Here are some tips to help you make strategic IT hiring decisions:

  1. Documented Work – An IT candidate can claim certain skills and accomplishments, and it may be possible to glean their expertise from an interview, but it is important to get documentation of previous projects.
  2. Look for Broad Experience – Specialization can be beneficial for certain positions, but more often than not, your organization will depend upon IT pros with a broad knowledge base. When someone focuses narrowly on one specific skill, it can lead them to be less effective at solving large problems.
  3. Match Personality with Company Culture – Employees must be happy in order to do their jobs well, and if the culture of the organization isn’t a good fit, your new hire won’t feel comfortable or happy. For example, individuals with a laid-back attitude and work history in casual environments may feel stifled in a workplace with a more rigid corporate structure.  Be sure to take personality and your company culture into consideration before making an offer.

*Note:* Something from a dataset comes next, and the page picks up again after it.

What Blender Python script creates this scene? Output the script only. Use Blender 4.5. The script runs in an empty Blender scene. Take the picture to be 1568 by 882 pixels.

  4. Don’t Make a Panic Hire – Making a fast hiring decision out of sheer panic rarely turns out well. If the position is so critical that it must be filled immediately, it’s worth it to take a breath and move deliberately, because a bad hire will ultimately force you back into a desperate situation. Never hire for an IT position after one interview.  Always conduct a phone screen first. This can help narrow the field before you potentially waste your time and the candidate’s time on an in-person interview.
  5. Include the Team – If an IT professional will be reporting to three managers, include all three managers in the hiring process. It is important that everyone gets a sense of a candidate’s personality and work style, so that they can feel comfortable bringing that individual on board.